Prosecutors had no physical evidence or eyewitnesses linking the defendants to the crime. Most of the government's evidence came from witnesses who testified that one or more of the defendants admitted being involved in the crime.
"For those of us who are concerned about what really happened out on that hill in 1988, this is taking too long," said U.S. Rep. Emanuel Cleaver. "Justice delayed could be interpreted as justice denied."
Cleaver said recent efforts by his office to determine where the Justice Department investigation stands have not been answered.
The Star reports that the two investigators assigned to the reinvestigation have been in Kansas City at least once to interview witnesses and have spoken with others by phone. But some of the witnesses told the Star that they have not been contacted.
The investigation has delayed attempts by the Midwestern Innocence Project to gather documents to review the case, said Tiffany Murphy, the project's legal director.
"There are vital documents that were turned over to the investigators that we can't get now because of the ongoing investigation," Murphy said, "because it's now an open case again."
Pat O'Connor, a private citizen who has been an advocate for the defendants, said he learned several months ago that the investigators had completed a preliminary report and it is being reviewed by their supervisors.
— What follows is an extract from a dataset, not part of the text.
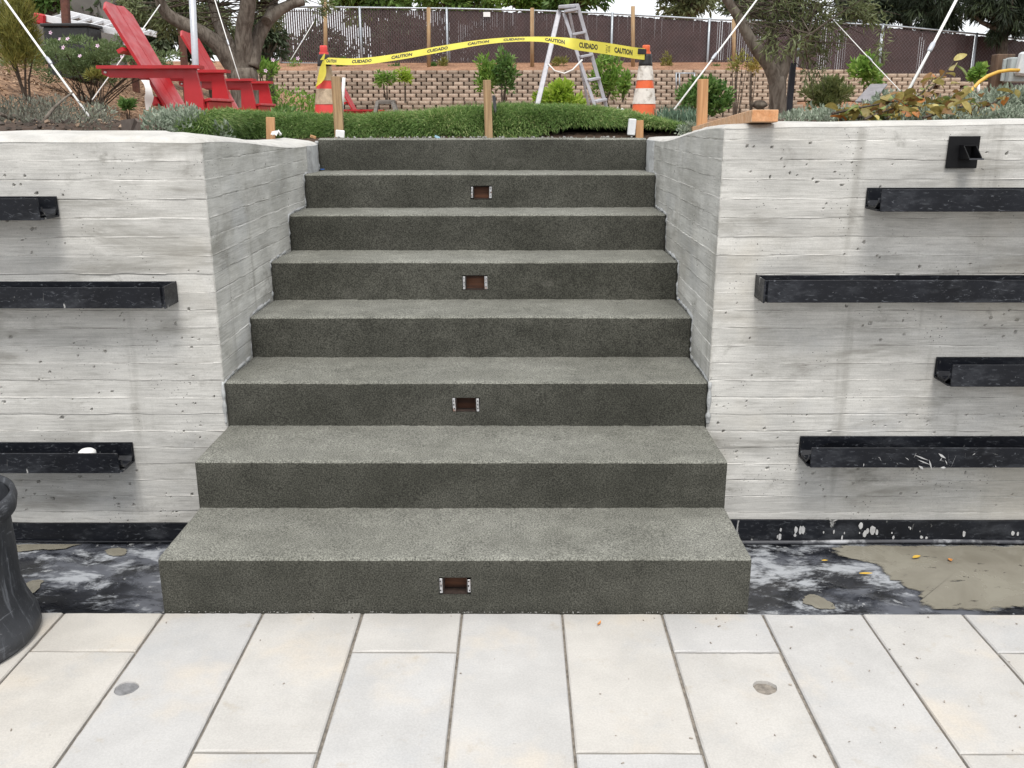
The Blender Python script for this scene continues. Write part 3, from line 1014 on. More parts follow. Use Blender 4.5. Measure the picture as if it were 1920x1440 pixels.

He wants the investigators to explore an alternate the theory of the crime: that a security guard may have helped set arson fires at the construction site, including the one that led to the deadly explosion. The Star's investigation into the deaths found four people who alleged that two female guards acknowledged involvement in the crime.
Jean Paul Bradshaw, who was U.S. attorney during part of the original investigation, said he was surprised the investigation has taken so long.
"I would think that if they were going to say no wrongdoing occurred, they should have done so sooner than this," he said.